There was a runner on third and two outs so we needed a base hit to score the run. Count went 1-1, then I saw my pitch and just drilled it to the gap, unfortunately it got cut off so I only got a single out of it but the run scored. My next time up I walked.

Next day was a doubleheader, I got the opportunity to play in another game with my dad and sister there. After having learned my lesson about being calm at the plate I went 2 for 3 again with 2 RBIs and a run scored.

But I hadn’t learned my lesson in the field yet. One inning I just struggled in the field. First I get a bad throw in the dirt and in all fairness even though I didn’t scoop it I chested it and kept it there. But I let it get to me again. Next ball that is put in play there is a play at the plate, I had to take the cut from the right fielder and the ball came out awkward and we didn’t get him because of my poor throw. I got even more flustered since I had just cost us a run (which proved meaningless in the end, we won by 10). The next ball is a ground ball up the line I was so nervous that I came up on the ball way to fast and it got by me, luckily nobody scored that inning.
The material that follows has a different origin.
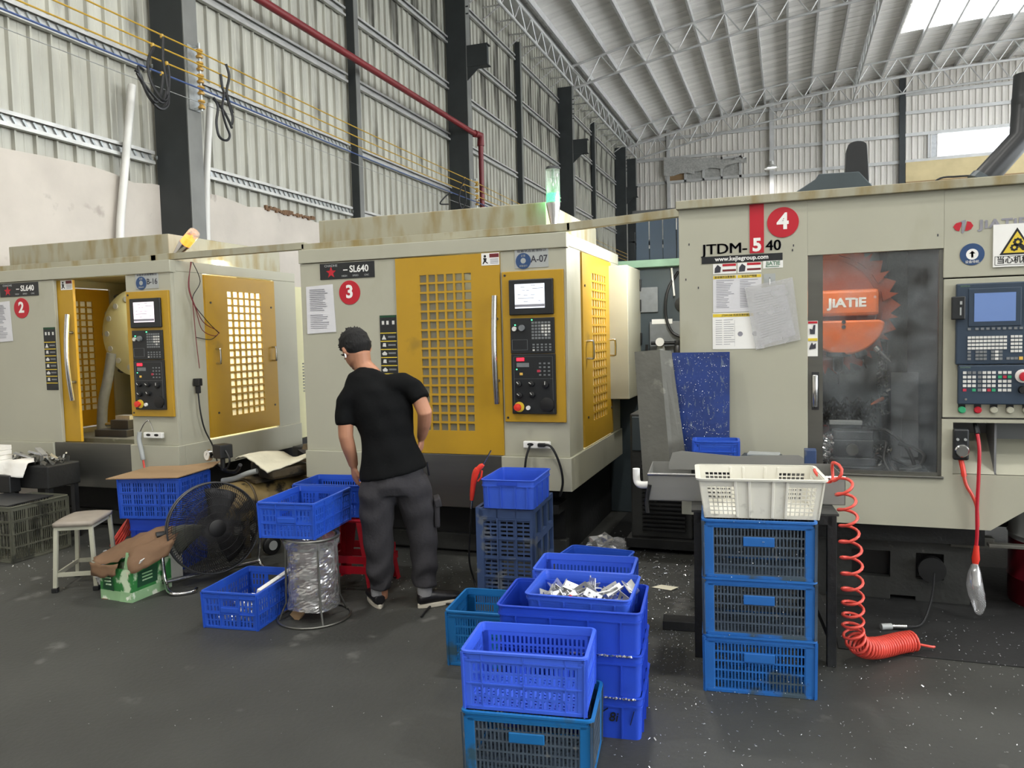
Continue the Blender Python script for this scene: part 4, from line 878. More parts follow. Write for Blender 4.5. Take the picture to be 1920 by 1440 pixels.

I went back in the dugout and having remembered what had happened last night and sure enough repeated the process. The rest of the game I made a backhanded dig at first, had to make a play coming off the bag and sweeping the tag and scooped a few bad pickoff throws.

I went to warm up to pitch but we scored the 10 for the mercy rule so I didn’t get to throw but with a clear mind, the bullpen catcher and the other guy watching me throw said that was the hardest and dirtiest they had seen my stuff all year.

I know most of this isn’t relating to a pitching situation but this is applicable in all areas of the game of baseball.

TL;DR : Keep a clear head, it will allow your muscle memory to take over physically and your baseball instinct to take over mentally. It will prevent you from over-thinking and making yourself nervous and it will keep you from having your emotions take over instead of logic. Find a way to relax yourself before and during games.

dont be afraid to fail

and if you did fail, dont dwell on it. figure it out simply what when wrong and leave it

work on your weaknesses and excel at your strengths and the confidence of constant progression and results should allow for great playing ability.

^ My point exactly.

Nice story Pustuilo good lesson to be learned from that.